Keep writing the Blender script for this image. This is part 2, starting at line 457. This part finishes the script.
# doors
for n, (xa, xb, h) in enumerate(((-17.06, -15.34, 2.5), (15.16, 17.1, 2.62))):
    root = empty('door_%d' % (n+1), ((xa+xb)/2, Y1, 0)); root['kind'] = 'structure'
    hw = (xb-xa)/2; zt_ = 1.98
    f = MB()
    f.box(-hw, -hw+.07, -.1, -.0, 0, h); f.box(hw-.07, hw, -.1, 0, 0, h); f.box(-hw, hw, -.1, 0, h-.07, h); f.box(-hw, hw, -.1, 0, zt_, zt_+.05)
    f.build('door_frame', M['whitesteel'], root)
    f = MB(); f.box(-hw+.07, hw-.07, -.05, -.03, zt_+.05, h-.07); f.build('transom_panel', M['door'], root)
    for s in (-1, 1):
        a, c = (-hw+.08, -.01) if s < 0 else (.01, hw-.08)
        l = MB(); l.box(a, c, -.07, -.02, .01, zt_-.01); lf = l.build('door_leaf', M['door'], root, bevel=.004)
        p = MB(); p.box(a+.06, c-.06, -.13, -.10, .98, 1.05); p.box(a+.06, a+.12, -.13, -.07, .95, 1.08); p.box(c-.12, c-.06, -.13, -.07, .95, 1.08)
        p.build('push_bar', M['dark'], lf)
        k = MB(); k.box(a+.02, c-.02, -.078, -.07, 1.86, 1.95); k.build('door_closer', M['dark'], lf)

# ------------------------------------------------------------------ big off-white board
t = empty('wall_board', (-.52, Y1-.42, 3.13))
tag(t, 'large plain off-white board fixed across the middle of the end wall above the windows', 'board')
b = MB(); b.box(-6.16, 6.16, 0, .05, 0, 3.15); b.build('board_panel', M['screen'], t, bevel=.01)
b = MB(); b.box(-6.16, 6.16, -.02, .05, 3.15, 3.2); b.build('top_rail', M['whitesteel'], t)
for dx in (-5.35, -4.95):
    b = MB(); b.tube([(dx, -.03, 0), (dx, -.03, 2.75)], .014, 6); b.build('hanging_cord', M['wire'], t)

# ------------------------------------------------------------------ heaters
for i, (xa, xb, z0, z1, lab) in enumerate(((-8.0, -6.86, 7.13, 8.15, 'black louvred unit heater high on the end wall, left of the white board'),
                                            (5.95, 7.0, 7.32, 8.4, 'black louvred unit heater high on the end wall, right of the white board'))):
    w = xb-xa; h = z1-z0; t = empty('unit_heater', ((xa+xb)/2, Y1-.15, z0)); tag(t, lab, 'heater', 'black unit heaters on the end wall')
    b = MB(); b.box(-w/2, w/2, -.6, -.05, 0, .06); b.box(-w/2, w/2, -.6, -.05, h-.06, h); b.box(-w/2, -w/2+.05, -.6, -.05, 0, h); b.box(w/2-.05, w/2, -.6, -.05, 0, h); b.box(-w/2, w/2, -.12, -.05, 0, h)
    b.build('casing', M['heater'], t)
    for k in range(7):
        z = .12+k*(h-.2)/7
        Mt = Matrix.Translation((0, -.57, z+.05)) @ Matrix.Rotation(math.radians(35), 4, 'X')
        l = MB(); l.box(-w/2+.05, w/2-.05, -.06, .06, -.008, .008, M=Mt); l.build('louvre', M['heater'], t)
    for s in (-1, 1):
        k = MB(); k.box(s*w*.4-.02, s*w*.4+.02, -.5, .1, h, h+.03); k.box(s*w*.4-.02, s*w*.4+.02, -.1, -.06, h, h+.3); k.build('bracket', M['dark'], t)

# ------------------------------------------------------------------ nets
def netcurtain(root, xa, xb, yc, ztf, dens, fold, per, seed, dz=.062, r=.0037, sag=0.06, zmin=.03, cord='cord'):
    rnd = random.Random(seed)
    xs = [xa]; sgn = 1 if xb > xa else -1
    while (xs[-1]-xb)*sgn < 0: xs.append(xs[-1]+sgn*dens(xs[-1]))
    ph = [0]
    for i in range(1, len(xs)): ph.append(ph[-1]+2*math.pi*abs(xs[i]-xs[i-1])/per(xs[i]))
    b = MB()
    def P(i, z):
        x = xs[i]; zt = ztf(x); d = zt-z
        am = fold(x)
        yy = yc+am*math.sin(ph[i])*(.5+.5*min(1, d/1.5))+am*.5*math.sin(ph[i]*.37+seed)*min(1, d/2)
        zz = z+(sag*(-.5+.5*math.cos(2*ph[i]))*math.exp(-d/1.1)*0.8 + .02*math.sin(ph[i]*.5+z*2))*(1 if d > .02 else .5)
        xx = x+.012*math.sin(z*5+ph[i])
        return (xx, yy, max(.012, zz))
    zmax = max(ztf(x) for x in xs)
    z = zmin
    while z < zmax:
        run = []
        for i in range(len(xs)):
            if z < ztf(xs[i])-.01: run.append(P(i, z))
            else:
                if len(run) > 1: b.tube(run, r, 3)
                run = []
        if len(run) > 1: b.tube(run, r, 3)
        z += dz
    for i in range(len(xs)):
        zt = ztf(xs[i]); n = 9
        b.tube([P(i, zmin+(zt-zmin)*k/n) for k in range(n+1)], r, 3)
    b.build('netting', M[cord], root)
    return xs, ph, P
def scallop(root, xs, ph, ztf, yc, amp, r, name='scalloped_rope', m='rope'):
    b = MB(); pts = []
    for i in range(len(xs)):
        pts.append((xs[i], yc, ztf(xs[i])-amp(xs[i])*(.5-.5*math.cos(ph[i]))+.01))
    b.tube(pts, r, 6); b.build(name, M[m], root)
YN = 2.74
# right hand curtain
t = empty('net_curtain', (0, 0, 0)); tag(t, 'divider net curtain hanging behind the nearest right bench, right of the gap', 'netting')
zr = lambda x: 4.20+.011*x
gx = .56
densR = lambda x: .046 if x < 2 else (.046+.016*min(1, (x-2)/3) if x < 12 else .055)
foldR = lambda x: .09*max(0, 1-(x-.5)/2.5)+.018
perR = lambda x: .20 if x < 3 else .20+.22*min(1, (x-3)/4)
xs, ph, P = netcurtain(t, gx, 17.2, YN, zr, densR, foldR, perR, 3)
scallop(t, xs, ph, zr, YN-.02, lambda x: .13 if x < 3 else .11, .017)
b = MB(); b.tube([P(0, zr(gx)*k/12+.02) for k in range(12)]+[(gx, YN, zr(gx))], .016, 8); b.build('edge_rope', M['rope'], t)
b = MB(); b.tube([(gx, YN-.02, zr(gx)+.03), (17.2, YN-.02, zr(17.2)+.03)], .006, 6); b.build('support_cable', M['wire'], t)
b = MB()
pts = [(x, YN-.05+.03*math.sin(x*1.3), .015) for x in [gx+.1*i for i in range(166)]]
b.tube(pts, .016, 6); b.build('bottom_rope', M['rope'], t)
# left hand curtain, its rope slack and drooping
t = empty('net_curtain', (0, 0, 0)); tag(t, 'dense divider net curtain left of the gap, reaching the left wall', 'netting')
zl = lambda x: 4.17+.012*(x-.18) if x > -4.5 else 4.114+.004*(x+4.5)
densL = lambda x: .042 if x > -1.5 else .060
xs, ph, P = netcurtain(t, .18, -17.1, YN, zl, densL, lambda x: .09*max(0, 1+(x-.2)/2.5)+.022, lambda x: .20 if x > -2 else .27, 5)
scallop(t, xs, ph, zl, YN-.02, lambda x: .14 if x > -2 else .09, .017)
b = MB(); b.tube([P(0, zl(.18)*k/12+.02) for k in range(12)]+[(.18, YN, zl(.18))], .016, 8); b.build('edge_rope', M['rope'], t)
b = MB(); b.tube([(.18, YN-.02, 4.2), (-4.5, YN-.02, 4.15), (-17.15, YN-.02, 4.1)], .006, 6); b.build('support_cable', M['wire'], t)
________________
= What is being asked =
Repeat every line of the data, exactly and in full.

= Result of this exercise =
Keep writing the Blender script for this image. This is part 2, starting at line 457. This part finishes the script.
# doors
for n, (xa, xb, h) in enumerate(((-17.06, -15.34, 2.5), (15.16, 17.1, 2.62))):
    root = empty('door_%d' % (n+1), ((xa+xb)/2, Y1, 0)); root['kind'] = 'structure'
    hw = (xb-xa)/2; zt_ = 1.98
    f = MB()
    f.box(-hw, -hw+.07, -.1, -.0, 0, h); f.box(hw-.07, hw, -.1, 0, 0, h); f.box(-hw, hw, -.1, 0, h-.07, h); f.box(-hw, hw, -.1, 0, zt_, zt_+.05)
    f.build('door_frame', M['whitesteel'], root)
    f = MB(); f.box(-hw+.07, hw-.07, -.05, -.03, zt_+.05, h-.07); f.build('transom_panel', M['door'], root)
    for s in (-1, 1):
        a, c = (-hw+.08, -.01) if s < 0 else (.01, hw-.08)
        l = MB(); l.box(a, c, -.07, -.02, .01, zt_-.01); lf = l.build('door_leaf', M['door'], root, bevel=.004)
        p = MB(); p.box(a+.06, c-.06, -.13, -.10, .98, 1.05); p.box(a+.06, a+.12, -.13, -.07, .95, 1.08); p.box(c-.12, c-.06, -.13, -.07, .95, 1.08)
        p.build('push_bar', M['dark'], lf)
        k = MB(); k.box(a+.02, c-.02, -.078, -.07, 1.86, 1.95); k.build('door_closer', M['dark'], lf)

# ------------------------------------------------------------------ big off-white board
t = empty('wall_board', (-.52, Y1-.42, 3.13))
tag(t, 'large plain off-white board fixed across the middle of the end wall above the windows', 'board')
b = MB(); b.box(-6.16, 6.16, 0, .05, 0, 3.15); b.build('board_panel', M['screen'], t, bevel=.01)
b = MB(); b.box(-6.16, 6.16, -.02, .05, 3.15, 3.2); b.build('top_rail', M['whitesteel'], t)
for dx in (-5.35, -4.95):
    b = MB(); b.tube([(dx, -.03, 0), (dx, -.03, 2.75)], .014, 6); b.build('hanging_cord', M['wire'], t)

# ------------------------------------------------------------------ heaters
for i, (xa, xb, z0, z1, lab) in enumerate(((-8.0, -6.86, 7.13, 8.15, 'black louvred unit heater high on the end wall, left of the white board'),
                                            (5.95, 7.0, 7.32, 8.4, 'black louvred unit heater high on the end wall, right of the white board'))):
    w = xb-xa; h = z1-z0; t = empty('unit_heater', ((xa+xb)/2, Y1-.15, z0)); tag(t, lab, 'heater', 'black unit heaters on the end wall')
    b = MB(); b.box(-w/2, w/2, -.6, -.05, 0, .06); b.box(-w/2, w/2, -.6, -.05, h-.06, h); b.box(-w/2, -w/2+.05, -.6, -.05, 0, h); b.box(w/2-.05, w/2, -.6, -.05, 0, h); b.box(-w/2, w/2, -.12, -.05, 0, h)
    b.build('casing', M['heater'], t)
    for k in range(7):
        z = .12+k*(h-.2)/7
        Mt = Matrix.Translation((0, -.57, z+.05)) @ Matrix.Rotation(math.radians(35), 4, 'X')
        l = MB(); l.box(-w/2+.05, w/2-.05, -.06, .06, -.008, .008, M=Mt); l.build('louvre', M['heater'], t)
    for s in (-1, 1):
        k = MB(); k.box(s*w*.4-.02, s*w*.4+.02, -.5, .1, h, h+.03); k.box(s*w*.4-.02, s*w*.4+.02, -.1, -.06, h, h+.3); k.build('bracket', M['dark'], t)

# ------------------------------------------------------------------ nets
def netcurtain(root, xa, xb, yc, ztf, dens, fold, per, seed, dz=.062, r=.0037, sag=0.06, zmin=.03, cord='cord'):
    rnd = random.Random(seed)
    xs = [xa]; sgn = 1 if xb > xa else -1
    while (xs[-1]-xb)*sgn < 0: xs.append(xs[-1]+sgn*dens(xs[-1]))
    ph = [0]
    for i in range(1, len(xs)): ph.append(ph[-1]+2*math.pi*abs(xs[i]-xs[i-1])/per(xs[i]))
    b = MB()
    def P(i, z):
        x = xs[i]; zt = ztf(x); d = zt-z
        am = fold(x)
        yy = yc+am*math.sin(ph[i])*(.5+.5*min(1, d/1.5))+am*.5*math.sin(ph[i]*.37+seed)*min(1, d/2)
        zz = z+(sag*(-.5+.5*math.cos(2*ph[i]))*math.exp(-d/1.1)*0.8 + .02*math.sin(ph[i]*.5+z*2))*(1 if d > .02 else .5)
        xx = x+.012*math.sin(z*5+ph[i])
        return (xx, yy, max(.012, zz))
    zmax = max(ztf(x) for x in xs)
    z = zmin
    while z < zmax:
        run = []
        for i in range(len(xs)):
            if z < ztf(xs[i])-.01: run.append(P(i, z))
            else:
                if len(run) > 1: b.tube(run, r, 3)
                run = []
        if len(run) > 1: b.tube(run, r, 3)
        z += dz
    for i in range(len(xs)):
        zt = ztf(xs[i]); n = 9
        b.tube([P(i, zmin+(zt-zmin)*k/n) for k in range(n+1)], r, 3)
    b.build('netting', M[cord], root)
    return xs, ph, P
def scallop(root, xs, ph, ztf, yc, amp, r, name='scalloped_rope', m='rope'):
    b = MB(); pts = []
    for i in range(len(xs)):
        pts.append((xs[i], yc, ztf(xs[i])-amp(xs[i])*(.5-.5*math.cos(ph[i]))+.01))
    b.tube(pts, r, 6); b.build(name, M[m], root)
YN = 2.74
# right hand curtain
t = empty('net_curtain', (0, 0, 0)); tag(t, 'divider net curtain hanging behind the nearest right bench, right of the gap', 'netting')
zr = lambda x: 4.20+.011*x
gx = .56
densR = lambda x: .046 if x < 2 else (.046+.016*min(1, (x-2)/3) if x < 12 else .055)
foldR = lambda x: .09*max(0, 1-(x-.5)/2.5)+.018
perR = lambda x: .20 if x < 3 else .20+.22*min(1, (x-3)/4)
xs, ph, P = netcurtain(t, gx, 17.2, YN, zr, densR, foldR, perR, 3)
scallop(t, xs, ph, zr, YN-.02, lambda x: .13 if x < 3 else .11, .017)
b = MB(); b.tube([P(0, zr(gx)*k/12+.02) for k in range(12)]+[(gx, YN, zr(gx))], .016, 8); b.build('edge_rope', M['rope'], t)
b = MB(); b.tube([(gx, YN-.02, zr(gx)+.03), (17.2, YN-.02, zr(17.2)+.03)], .006, 6); b.build('support_cable', M['wire'], t)
b = MB()
pts = [(x, YN-.05+.03*math.sin(x*1.3), .015) for x in [gx+.1*i for i in range(166)]]
b.tube(pts, .016, 6); b.build('bottom_rope', M['rope'], t)
# left hand curtain, its rope slack and drooping
t = empty('net_curtain', (0, 0, 0)); tag(t, 'dense divider net curtain left of the gap, reaching the left wall', 'netting')
zl = lambda x: 4.17+.012*(x-.18) if x > -4.5 else 4.114+.004*(x+4.5)
densL = lambda x: .042 if x > -1.5 else .060
xs, ph, P = netcurtain(t, .18, -17.1, YN, zl, densL, lambda x: .09*max(0, 1+(x-.2)/2.5)+.022, lambda x: .20 if x > -2 else .27, 5)
scallop(t, xs, ph, zl, YN-.02, lambda x: .14 if x > -2 else .09, .017)
b = MB(); b.tube([P(0, zl(.18)*k/12+.02) for k in range(12)]+[(.18, YN, zl(.18))], .016, 8); b.build('edge_rope', M['rope'], t)
b = MB(); b.tube([(.18, YN-.02, 4.2), (-4.5, YN-.02, 4.15), (-17.15, YN-.02, 4.1)], .006, 6); b.build('support_cable', M['wire'], t)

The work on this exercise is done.